Anyone else use the Live CD? Does it have drivers for most of the Mac (iBook) hardware; things like Airport and Scroll Pad.
 
You need to get the version that supports PPC architecture - that's what you're ibook has. X86 is for a processor you dont have. That's why it works in one and not the other.
 
You need to hold down C while the computer is booting in order to boot from a CD.
 
x86 != PPC

Also, what did you burn the CD with? In order to get a bootable CD for a Mac, I think you have to use Disk Utility (or maybe that was just with bootable OS X CDs?).

Anyway, why do you want to install Ubuntu?
 
Cowcaster88 said:
Anyone else use the Live CD? Does it have drivers for most of the Mac (iBook) hardware; things like Airport and Scroll Pad.

The trackpad will work fine, but if by Scroll Pad you mean the new feature where you can use two fingers to scroll a page in any direction, I'm not sure about that.

I do know Airport will not work, but this is not something specific to Ubuntu. I have OpenBSD/macppc running on a mini, and Airport is unsupported as well.

Plenty of wireless cards do work under linux and *BSD, it's just Apple, for whatever reason, has never released enough information about their Airport cards.

However, there's a long thread over at the Gentoo Forums where someone has gotten their Airport card to work using a certain driver, so it must be possible.
 
No I'm not installing it; Yes I know you need the PPC version to make it run on an iBook; Thanks for letting me know about the hold C thing.

You're right most of the iBook hardware (Airport & special track pad) does not run. Also running it live from the CD, you can't get access to your hard drive. But this is great because it allows me to somewhat taste Linux.

Thanks.
 
Cowcaster88 said:
you can't get access to your hard drive

Just identify your OSX partition, then try something like this
mkdir /mnt/macosx
mount /dev/hda8 /mnt/macosx -t hfsplus
 
lannen said:
Just identify your OSX partition, then try something like this
mkdir /mnt/macosx
mount /dev/hda8 /mnt/macosx -t hfsplus

Ok, I'm a total true Linux noobie, but how would I identify my OSX (same for a Windows machine) partition? Will it read hfsplus (ntfs)?
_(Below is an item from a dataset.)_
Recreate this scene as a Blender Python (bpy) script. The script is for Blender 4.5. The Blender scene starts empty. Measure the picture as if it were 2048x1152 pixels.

Burned the Ubuntu x86 Live version to try on my parents machine it was actually really nice to use with an ethernet internet connection. If I were to ever built a PC again I'm not installing Windows I'll just head over to the freeLinux.
 
It'll read/write HFS+ just fine, but NTFS is a bitch, because Microsoft doesn't tell people how it works. It can probably read fine, but writing might not work.